**PROBLEM REQUIREMENTS:** Exactly as given, repeat all of the entries.

Data extracted from a collection:
☆ ☆ ☆
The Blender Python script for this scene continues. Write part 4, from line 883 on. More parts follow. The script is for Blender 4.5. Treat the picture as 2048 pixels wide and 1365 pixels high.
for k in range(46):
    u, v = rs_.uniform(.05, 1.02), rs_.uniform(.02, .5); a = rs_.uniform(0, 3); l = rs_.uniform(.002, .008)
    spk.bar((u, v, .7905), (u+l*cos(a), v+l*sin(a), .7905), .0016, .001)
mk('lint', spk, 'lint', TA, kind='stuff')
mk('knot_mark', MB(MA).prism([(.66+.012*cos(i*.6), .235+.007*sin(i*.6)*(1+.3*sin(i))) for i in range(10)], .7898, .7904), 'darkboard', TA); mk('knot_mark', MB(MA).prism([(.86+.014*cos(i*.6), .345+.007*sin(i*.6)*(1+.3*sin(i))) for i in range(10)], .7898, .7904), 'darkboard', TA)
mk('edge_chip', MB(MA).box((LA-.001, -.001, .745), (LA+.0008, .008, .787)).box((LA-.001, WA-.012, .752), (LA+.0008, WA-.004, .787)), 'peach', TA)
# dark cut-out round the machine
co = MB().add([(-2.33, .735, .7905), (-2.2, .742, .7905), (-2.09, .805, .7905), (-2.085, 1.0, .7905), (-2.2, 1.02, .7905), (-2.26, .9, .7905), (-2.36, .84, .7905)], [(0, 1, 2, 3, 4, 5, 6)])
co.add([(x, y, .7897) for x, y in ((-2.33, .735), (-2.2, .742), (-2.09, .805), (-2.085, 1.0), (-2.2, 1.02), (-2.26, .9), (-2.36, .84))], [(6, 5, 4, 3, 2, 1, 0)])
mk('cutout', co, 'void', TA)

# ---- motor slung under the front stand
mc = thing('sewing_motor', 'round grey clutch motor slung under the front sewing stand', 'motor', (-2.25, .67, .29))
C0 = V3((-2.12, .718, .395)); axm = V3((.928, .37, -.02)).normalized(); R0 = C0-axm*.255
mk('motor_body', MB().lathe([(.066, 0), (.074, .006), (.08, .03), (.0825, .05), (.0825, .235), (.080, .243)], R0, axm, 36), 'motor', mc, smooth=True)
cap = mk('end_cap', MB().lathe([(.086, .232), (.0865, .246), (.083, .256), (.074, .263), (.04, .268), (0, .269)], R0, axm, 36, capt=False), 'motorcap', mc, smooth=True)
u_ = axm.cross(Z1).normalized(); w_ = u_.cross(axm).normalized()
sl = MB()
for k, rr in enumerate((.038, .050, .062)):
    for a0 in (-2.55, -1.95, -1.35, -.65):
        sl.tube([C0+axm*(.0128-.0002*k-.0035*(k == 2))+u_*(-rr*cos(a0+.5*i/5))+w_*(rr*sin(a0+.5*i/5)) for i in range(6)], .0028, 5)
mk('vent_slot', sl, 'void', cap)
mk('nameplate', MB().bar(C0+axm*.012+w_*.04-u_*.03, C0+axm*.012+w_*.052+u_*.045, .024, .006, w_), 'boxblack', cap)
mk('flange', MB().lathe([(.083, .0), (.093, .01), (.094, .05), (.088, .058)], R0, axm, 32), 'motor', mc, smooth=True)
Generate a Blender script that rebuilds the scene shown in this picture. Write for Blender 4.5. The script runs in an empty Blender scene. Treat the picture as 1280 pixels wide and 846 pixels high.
☆ ☆ ☆
**ANSWER FOR THIS EXERCISE:**
The Blender Python script for this scene continues. Write part 4, from line 883 on. More parts follow. The script is for Blender 4.5. Treat the picture as 2048 pixels wide and 1365 pixels high.
for k in range(46):
    u, v = rs_.uniform(.05, 1.02), rs_.uniform(.02, .5); a = rs_.uniform(0, 3); l = rs_.uniform(.002, .008)
    spk.bar((u, v, .7905), (u+l*cos(a), v+l*sin(a), .7905), .0016, .001)
mk('lint', spk, 'lint', TA, kind='stuff')
mk('knot_mark', MB(MA).prism([(.66+.012*cos(i*.6), .235+.007*sin(i*.6)*(1+.3*sin(i))) for i in range(10)], .7898, .7904), 'darkboard', TA); mk('knot_mark', MB(MA).prism([(.86+.014*cos(i*.6), .345+.007*sin(i*.6)*(1+.3*sin(i))) for i in range(10)], .7898, .7904), 'darkboard', TA)
mk('edge_chip', MB(MA).box((LA-.001, -.001, .745), (LA+.0008, .008, .787)).box((LA-.001, WA-.012, .752), (LA+.0008, WA-.004, .787)), 'peach', TA)
# dark cut-out round the machine
co = MB().add([(-2.33, .735, .7905), (-2.2, .742, .7905), (-2.09, .805, .7905), (-2.085, 1.0, .7905), (-2.2, 1.02, .7905), (-2.26, .9, .7905), (-2.36, .84, .7905)], [(0, 1, 2, 3, 4, 5, 6)])
co.add([(x, y, .7897) for x, y in ((-2.33, .735), (-2.2, .742), (-2.09, .805), (-2.085, 1.0), (-2.2, 1.02), (-2.26, .9), (-2.36, .84))], [(6, 5, 4, 3, 2, 1, 0)])
mk('cutout', co, 'void', TA)

# ---- motor slung under the front stand
mc = thing('sewing_motor', 'round grey clutch motor slung under the front sewing stand', 'motor', (-2.25, .67, .29))
C0 = V3((-2.12, .718, .395)); axm = V3((.928, .37, -.02)).normalized(); R0 = C0-axm*.255
mk('motor_body', MB().lathe([(.066, 0), (.074, .006), (.08, .03), (.0825, .05), (.0825, .235), (.080, .243)], R0, axm, 36), 'motor', mc, smooth=True)
cap = mk('end_cap', MB().lathe([(.086, .232), (.0865, .246), (.083, .256), (.074, .263), (.04, .268), (0, .269)], R0, axm, 36, capt=False), 'motorcap', mc, smooth=True)
u_ = axm.cross(Z1).normalized(); w_ = u_.cross(axm).normalized()
sl = MB()
for k, rr in enumerate((.038, .050, .062)):
    for a0 in (-2.55, -1.95, -1.35, -.65):
        sl.tube([C0+axm*(.0128-.0002*k-.0035*(k == 2))+u_*(-rr*cos(a0+.5*i/5))+w_*(rr*sin(a0+.5*i/5)) for i in range(6)], .0028, 5)
mk('vent_slot', sl, 'void', cap)
mk('nameplate', MB().bar(C0+axm*.012+w_*.04-u_*.03, C0+axm*.012+w_*.052+u_*.045, .024, .006, w_), 'boxblack', cap)
mk('flange', MB().lathe([(.083, .0), (.093, .01), (.094, .05), (.088, .058)], R0, axm, 32), 'motor', mc, smooth=True)
Generate a Blender script that rebuilds the scene shown in this picture. Write for Blender 4.5. The script runs in an empty Blender scene. Treat the picture as 1280 pixels wide and 846 pixels high.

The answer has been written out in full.